The only thing certain with the stock market is volatility. No matter how fundamentally sound a company or fund may be, its price will rise and fall.

It’s best not to use daily stock price movement to define market trends, but long periods of movement can provide insight into market happenings. Investors generally describe a market as either a bull market or a bear market. Bull markets are defined by a steady rise in stock prices, while bear markets are defined by a steady decline.

Spread out your risk

Whether it’s a bull or bear market, the one thing investors should always try to do is spread out their risk; you never want the success of your investment portfolio to rely on a few investments. One of the best ways to spread out risk is to invest in index funds. If I had $10,000 to invest during a bear market, I would solely focus on the S&P 500.

Not only is the S&P 500 comprised of companies with large market caps — usually indicating they’re more established and able to survive down periods — but those companies also span many industries. It’s not uncommon for industries as a whole to grow or decline together, so being exposed to multiple sectors helps you invest in the market as a whole.

Don’t invest it all at once

If I were investing $10,000 in a bear market, the one thing I would make sure of is that I didn’t invest it all at once. Instead, I would use dollar-cost averaging to help hedge me against the possibility of investing a lump sum right before a huge drop in a stock’s price.

The frequency of your investments isn’t as important as making sure you’re consistent and make regular investments. You can choose to use the following structure:

Weekly: $10,000/50 weeks = $200 weekly
Monthly: $10,000/12 months = $833 monthly
Quarterly: $10,000/four quarters = $2,500 quarterly

Dollar-cost averaging — which is what happens if you make contributions to a 401(k) plan — is one of the best investment strategies you can use. It eliminates a lot of emotions involved with investing and the urge to try to time the market, which is virtually impossible to do long term.

Play the long game

During a bear market, cash can be a valuable asset because it gives you a chance to take advantage of lucrative investment opportunities if you choose. If you believe in a company or fund and it experiences a price drop, you can view this as a chance to get it at a “discount.”

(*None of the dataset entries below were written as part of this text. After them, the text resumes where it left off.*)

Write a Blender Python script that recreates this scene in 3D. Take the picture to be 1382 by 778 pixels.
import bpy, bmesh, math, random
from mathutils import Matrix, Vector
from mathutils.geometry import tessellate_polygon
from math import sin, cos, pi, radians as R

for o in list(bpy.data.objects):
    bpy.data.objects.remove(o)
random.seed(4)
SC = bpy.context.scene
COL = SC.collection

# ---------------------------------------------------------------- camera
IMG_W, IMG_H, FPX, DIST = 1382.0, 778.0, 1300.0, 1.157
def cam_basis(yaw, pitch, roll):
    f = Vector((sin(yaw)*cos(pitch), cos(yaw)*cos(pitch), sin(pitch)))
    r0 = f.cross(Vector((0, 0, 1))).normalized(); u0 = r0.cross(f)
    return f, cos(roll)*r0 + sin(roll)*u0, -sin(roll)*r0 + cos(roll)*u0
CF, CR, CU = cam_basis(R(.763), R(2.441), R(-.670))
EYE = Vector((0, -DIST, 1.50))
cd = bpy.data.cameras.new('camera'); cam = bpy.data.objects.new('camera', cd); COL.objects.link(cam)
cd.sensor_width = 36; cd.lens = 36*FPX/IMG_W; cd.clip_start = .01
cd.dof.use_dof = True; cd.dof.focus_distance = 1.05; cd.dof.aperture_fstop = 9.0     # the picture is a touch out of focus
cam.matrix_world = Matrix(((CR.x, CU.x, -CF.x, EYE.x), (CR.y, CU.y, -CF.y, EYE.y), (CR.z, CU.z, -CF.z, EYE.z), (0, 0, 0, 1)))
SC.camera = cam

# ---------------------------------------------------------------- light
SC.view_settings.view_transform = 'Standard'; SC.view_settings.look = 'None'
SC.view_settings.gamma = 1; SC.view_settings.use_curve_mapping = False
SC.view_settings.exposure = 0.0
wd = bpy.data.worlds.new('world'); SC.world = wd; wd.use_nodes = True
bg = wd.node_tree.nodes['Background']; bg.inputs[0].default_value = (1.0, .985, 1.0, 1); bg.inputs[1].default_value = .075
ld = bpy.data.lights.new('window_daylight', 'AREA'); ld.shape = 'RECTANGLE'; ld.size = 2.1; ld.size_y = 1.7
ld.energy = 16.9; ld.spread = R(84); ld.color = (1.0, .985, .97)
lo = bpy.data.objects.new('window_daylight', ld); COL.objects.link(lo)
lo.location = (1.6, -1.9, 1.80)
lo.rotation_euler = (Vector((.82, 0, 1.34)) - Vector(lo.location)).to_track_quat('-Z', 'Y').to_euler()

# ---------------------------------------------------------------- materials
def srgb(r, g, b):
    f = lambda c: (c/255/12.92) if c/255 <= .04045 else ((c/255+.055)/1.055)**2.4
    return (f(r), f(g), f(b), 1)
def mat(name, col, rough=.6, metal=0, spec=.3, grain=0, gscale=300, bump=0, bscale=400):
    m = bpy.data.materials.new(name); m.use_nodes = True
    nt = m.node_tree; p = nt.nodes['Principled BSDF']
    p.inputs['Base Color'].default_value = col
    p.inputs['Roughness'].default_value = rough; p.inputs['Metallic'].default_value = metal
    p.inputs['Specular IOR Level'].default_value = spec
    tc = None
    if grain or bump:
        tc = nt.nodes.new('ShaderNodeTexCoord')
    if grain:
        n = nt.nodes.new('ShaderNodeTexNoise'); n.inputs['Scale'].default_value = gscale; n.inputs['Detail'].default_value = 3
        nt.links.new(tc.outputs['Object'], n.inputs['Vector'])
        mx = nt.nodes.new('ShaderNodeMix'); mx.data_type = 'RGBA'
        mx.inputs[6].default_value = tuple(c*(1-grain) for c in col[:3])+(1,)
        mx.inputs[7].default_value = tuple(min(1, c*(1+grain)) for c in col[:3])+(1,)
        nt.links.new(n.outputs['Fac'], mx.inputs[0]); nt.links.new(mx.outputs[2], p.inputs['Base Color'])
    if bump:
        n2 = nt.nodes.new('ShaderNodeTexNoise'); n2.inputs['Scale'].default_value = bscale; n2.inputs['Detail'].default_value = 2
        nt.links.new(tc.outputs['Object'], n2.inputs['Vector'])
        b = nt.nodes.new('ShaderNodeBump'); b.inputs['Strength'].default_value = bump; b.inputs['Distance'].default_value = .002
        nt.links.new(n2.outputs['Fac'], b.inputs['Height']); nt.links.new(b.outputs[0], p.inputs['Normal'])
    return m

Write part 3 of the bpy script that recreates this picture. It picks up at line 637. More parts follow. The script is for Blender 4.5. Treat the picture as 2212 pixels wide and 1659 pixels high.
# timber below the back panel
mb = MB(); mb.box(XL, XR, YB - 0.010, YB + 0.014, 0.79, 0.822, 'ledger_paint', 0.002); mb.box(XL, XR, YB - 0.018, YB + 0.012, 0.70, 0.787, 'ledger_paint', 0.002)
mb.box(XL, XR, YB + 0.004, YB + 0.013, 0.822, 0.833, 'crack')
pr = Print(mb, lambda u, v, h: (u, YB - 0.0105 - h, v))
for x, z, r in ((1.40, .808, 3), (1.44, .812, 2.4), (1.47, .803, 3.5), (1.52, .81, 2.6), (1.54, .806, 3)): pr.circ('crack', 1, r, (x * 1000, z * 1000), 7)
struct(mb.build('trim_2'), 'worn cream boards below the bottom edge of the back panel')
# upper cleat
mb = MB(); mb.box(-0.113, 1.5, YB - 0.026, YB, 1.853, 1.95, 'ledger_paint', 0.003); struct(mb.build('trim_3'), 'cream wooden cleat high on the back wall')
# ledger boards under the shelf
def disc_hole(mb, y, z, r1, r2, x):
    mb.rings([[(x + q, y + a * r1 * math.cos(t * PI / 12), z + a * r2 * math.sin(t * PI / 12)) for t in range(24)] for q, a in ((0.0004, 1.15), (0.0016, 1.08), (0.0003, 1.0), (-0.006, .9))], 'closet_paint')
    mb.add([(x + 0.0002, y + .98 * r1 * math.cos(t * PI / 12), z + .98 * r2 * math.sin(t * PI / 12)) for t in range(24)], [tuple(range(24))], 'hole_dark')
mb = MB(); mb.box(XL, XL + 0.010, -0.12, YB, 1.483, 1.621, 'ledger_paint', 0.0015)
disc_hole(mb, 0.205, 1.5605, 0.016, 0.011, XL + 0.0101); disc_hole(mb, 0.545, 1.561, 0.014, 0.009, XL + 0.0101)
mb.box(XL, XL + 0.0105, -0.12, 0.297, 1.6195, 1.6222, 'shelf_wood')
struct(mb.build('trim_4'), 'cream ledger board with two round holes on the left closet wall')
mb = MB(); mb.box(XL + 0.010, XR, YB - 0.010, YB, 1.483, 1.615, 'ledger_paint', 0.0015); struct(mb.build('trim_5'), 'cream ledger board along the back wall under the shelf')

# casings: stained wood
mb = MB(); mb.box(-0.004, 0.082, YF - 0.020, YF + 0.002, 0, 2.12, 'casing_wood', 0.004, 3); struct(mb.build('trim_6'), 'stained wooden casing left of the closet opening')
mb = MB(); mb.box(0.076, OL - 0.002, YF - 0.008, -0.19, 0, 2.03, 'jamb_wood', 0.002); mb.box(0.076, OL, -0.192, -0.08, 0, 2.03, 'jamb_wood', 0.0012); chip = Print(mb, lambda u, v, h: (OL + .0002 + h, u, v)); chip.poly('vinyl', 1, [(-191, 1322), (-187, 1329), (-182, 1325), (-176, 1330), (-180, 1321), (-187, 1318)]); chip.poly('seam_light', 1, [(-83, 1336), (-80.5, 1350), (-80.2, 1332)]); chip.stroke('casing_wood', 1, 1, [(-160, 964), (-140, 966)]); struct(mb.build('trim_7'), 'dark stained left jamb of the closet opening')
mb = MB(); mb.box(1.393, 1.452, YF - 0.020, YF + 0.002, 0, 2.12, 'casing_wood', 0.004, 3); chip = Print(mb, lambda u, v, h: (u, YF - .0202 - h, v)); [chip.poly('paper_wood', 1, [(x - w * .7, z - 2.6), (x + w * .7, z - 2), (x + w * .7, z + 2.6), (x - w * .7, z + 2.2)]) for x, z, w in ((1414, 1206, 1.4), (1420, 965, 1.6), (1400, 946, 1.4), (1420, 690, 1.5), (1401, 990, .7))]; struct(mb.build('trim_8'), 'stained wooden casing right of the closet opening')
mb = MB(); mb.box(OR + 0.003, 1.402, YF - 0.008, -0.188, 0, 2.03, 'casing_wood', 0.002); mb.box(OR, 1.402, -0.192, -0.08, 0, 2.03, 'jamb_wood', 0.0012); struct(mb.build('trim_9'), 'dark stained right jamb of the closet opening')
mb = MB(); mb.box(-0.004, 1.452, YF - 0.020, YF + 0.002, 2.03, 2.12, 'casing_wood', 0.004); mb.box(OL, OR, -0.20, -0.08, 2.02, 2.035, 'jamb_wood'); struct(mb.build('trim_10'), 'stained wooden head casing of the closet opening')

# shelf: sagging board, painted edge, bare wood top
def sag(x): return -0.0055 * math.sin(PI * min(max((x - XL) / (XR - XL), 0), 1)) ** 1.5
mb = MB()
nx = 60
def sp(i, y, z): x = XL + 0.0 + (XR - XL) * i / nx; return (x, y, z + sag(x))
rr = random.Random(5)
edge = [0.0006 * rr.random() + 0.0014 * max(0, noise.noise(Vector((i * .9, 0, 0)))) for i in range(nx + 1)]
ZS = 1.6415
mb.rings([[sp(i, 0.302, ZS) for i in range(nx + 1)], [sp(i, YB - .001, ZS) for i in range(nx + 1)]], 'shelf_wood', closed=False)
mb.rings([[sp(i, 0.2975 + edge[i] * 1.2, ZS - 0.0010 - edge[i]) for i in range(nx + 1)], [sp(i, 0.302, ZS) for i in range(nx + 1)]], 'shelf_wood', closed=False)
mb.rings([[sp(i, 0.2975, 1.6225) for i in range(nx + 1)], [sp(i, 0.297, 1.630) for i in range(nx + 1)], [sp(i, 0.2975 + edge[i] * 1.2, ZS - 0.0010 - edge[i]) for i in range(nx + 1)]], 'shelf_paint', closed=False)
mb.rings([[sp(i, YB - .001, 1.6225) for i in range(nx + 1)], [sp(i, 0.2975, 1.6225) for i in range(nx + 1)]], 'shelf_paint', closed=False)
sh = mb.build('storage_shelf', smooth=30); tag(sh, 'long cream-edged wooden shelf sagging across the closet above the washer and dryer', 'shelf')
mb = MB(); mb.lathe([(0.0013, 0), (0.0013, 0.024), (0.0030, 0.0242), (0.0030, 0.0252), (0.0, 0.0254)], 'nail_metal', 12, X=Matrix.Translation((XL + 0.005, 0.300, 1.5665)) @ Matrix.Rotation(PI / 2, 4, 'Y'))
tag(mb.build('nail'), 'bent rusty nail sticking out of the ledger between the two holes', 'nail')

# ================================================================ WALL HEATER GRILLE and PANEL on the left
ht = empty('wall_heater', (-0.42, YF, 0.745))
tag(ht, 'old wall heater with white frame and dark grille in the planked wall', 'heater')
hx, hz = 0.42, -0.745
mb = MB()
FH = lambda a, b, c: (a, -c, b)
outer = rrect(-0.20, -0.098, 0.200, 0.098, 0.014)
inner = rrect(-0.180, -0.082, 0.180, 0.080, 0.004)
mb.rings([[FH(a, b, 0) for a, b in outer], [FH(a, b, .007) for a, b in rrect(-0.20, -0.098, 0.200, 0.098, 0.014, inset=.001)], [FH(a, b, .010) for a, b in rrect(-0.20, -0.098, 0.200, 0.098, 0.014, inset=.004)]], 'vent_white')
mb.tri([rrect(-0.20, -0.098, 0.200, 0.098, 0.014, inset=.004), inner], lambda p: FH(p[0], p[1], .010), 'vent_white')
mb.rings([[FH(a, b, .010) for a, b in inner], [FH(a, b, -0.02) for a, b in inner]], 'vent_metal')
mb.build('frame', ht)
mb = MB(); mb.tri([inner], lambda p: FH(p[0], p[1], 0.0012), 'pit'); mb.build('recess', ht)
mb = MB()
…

If you’re a long-term investor, you shouldn’t be discouraged by bear markets. If you’re focused on the long run, short-term drops in stock prices shouldn’t deter you from investing or make you feel as if you’re losing money. If anything, it’s a chance to lower your cost basis — which is essentially the average price you’ve paid for a particular investment.

For example, if you buy 10 shares of a stock price while the price is $100, your average cost basis is $100 per share. If the price drops to $80 and you buy 10 more shares, your average cost basis is now $90. In the long run, lowering your cost basis ensures you increase your profitability when it gets to the point where you’re ready to sell your investment.